* start Given data *
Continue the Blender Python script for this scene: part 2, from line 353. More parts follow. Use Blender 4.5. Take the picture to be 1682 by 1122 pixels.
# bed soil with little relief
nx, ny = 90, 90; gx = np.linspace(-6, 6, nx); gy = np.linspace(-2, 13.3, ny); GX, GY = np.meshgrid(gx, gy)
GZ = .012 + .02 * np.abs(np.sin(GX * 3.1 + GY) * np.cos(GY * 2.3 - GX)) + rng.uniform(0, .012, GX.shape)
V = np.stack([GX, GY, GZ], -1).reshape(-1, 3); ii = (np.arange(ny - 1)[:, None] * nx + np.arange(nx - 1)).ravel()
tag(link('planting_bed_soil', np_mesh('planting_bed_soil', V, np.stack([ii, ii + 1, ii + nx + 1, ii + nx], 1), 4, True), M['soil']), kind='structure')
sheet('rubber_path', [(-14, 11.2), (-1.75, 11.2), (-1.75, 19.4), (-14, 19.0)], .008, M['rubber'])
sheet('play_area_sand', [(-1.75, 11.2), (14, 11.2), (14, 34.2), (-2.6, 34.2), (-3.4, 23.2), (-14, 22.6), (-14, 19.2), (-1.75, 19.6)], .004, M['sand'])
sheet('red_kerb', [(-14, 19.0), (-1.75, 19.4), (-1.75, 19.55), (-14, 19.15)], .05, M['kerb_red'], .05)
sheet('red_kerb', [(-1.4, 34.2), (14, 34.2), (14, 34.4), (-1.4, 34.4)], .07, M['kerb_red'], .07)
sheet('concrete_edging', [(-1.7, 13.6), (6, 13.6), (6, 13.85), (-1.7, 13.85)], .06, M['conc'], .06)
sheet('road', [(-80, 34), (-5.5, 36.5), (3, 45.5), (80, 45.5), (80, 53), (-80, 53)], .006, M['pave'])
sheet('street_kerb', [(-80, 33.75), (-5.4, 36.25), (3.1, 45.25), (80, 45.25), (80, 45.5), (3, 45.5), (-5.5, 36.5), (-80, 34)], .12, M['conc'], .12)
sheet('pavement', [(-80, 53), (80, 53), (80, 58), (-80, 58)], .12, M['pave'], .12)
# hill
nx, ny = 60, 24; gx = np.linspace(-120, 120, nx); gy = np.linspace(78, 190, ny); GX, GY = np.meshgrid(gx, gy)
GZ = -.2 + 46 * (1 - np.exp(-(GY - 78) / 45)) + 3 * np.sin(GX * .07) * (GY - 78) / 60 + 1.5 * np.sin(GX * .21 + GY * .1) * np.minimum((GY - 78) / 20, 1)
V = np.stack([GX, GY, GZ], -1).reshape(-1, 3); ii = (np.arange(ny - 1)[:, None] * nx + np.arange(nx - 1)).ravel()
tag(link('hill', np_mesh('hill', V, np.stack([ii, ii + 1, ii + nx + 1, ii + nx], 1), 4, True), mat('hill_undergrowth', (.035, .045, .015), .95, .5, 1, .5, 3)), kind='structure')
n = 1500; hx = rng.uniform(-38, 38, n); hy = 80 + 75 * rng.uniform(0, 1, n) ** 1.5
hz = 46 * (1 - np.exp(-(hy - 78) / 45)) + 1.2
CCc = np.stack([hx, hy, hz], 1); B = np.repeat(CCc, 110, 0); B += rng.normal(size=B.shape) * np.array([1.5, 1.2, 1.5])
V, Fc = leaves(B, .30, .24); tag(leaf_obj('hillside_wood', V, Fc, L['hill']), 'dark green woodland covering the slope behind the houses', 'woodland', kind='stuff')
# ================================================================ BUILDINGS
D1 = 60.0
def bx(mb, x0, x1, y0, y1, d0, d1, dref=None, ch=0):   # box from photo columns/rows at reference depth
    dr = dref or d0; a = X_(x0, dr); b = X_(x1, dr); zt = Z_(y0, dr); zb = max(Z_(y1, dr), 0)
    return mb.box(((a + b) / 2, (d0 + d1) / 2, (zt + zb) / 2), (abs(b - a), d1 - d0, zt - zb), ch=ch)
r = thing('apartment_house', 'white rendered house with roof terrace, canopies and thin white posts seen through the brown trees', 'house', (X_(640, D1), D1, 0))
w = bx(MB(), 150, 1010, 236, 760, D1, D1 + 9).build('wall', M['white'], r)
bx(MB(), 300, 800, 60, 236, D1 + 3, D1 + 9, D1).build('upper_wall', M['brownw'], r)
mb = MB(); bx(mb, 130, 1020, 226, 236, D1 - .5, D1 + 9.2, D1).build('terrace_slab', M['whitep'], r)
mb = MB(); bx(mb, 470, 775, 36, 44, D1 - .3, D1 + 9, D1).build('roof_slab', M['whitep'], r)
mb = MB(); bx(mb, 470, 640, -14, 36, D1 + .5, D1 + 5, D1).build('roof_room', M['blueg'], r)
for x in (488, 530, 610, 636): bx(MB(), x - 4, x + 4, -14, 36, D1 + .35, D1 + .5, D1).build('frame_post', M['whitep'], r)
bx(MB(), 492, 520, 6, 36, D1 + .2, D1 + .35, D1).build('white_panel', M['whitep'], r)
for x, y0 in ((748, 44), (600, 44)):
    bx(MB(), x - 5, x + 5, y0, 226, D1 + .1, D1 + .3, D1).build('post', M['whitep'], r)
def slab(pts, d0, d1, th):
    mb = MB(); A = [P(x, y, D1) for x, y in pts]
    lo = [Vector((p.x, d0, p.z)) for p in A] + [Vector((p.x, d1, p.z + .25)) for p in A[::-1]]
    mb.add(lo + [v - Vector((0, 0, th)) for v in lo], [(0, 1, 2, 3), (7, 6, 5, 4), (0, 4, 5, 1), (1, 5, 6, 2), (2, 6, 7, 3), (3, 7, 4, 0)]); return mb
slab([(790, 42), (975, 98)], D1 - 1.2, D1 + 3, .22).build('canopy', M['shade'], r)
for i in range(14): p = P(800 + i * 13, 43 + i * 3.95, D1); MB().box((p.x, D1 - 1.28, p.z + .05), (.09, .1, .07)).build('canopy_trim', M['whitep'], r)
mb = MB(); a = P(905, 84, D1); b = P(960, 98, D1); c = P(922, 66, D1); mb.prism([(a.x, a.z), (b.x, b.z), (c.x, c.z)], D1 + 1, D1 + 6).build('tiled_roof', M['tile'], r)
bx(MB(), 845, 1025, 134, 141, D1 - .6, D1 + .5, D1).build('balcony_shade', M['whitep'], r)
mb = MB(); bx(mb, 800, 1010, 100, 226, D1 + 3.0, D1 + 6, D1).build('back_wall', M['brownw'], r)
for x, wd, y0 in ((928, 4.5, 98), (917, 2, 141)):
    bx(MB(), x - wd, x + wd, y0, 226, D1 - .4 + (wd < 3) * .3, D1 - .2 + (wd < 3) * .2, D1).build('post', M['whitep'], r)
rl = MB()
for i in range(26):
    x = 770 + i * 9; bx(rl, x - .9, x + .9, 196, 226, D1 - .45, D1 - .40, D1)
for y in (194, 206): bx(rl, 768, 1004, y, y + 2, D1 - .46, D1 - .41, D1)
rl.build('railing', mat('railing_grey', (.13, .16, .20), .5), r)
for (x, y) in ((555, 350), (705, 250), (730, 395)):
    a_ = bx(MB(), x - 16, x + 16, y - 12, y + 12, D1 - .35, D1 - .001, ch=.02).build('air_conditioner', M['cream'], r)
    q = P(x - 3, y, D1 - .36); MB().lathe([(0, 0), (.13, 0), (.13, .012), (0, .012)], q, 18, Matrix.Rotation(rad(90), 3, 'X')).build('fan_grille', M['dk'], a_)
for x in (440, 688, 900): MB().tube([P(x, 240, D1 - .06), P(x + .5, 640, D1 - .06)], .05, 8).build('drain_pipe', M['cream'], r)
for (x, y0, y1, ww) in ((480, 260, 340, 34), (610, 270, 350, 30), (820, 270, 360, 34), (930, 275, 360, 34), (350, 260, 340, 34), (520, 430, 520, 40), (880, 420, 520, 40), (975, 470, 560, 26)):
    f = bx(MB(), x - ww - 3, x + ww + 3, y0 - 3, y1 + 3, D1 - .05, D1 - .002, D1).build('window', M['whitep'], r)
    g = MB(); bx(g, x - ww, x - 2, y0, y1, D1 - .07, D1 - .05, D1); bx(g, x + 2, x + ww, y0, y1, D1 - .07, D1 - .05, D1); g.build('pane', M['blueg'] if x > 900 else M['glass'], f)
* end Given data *
Write out once more the lines above beginning at the line with "mb = MB(); bx(mb, 800, 1010, 100, 226, D1"; continue through the final line and stop there.

mb = MB(); bx(mb, 800, 1010, 100, 226, D1 + 3.0, D1 + 6, D1).build('back_wall', M['brownw'], r)
for x, wd, y0 in ((928, 4.5, 98), (917, 2, 141)):
    bx(MB(), x - wd, x + wd, y0, 226, D1 - .4 + (wd < 3) * .3, D1 - .2 + (wd < 3) * .2, D1).build('post', M['whitep'], r)
rl = MB()
for i in range(26):
    x = 770 + i * 9; bx(rl, x - .9, x + .9, 196, 226, D1 - .45, D1 - .40, D1)
for y in (194, 206): bx(rl, 768, 1004, y, y + 2, D1 - .46, D1 - .41, D1)
rl.build('railing', mat('railing_grey', (.13, .16, .20), .5), r)
for (x, y) in ((555, 350), (705, 250), (730, 395)):
    a_ = bx(MB(), x - 16, x + 16, y - 12, y + 12, D1 - .35, D1 - .001, ch=.02).build('air_conditioner', M['cream'], r)
    q = P(x - 3, y, D1 - .36); MB().lathe([(0, 0), (.13, 0), (.13, .012), (0, .012)], q, 18, Matrix.Rotation(rad(90), 3, 'X')).build('fan_grille', M['dk'], a_)
for x in (440, 688, 900): MB().tube([P(x, 240, D1 - .06), P(x + .5, 640, D1 - .06)], .05, 8).build('drain_pipe', M['cream'], r)
for (x, y0, y1, ww) in ((480, 260, 340, 34), (610, 270, 350, 30), (820, 270, 360, 34), (930, 275, 360, 34), (350, 260, 340, 34), (520, 430, 520, 40), (880, 420, 520, 40), (975, 470, 560, 26)):
    f = bx(MB(), x - ww - 3, x + ww + 3, y0 - 3, y1 + 3, D1 - .05, D1 - .002, D1).build('window', M['whitep'], r)
    g = MB(); bx(g, x - ww, x - 2, y0, y1, D1 - .07, D1 - .05, D1); bx(g, x + 2, x + ww, y0, y1, D1 - .07, D1 - .05, D1); g.build('pane', M['blueg'] if x > 900 else M['glass'], f)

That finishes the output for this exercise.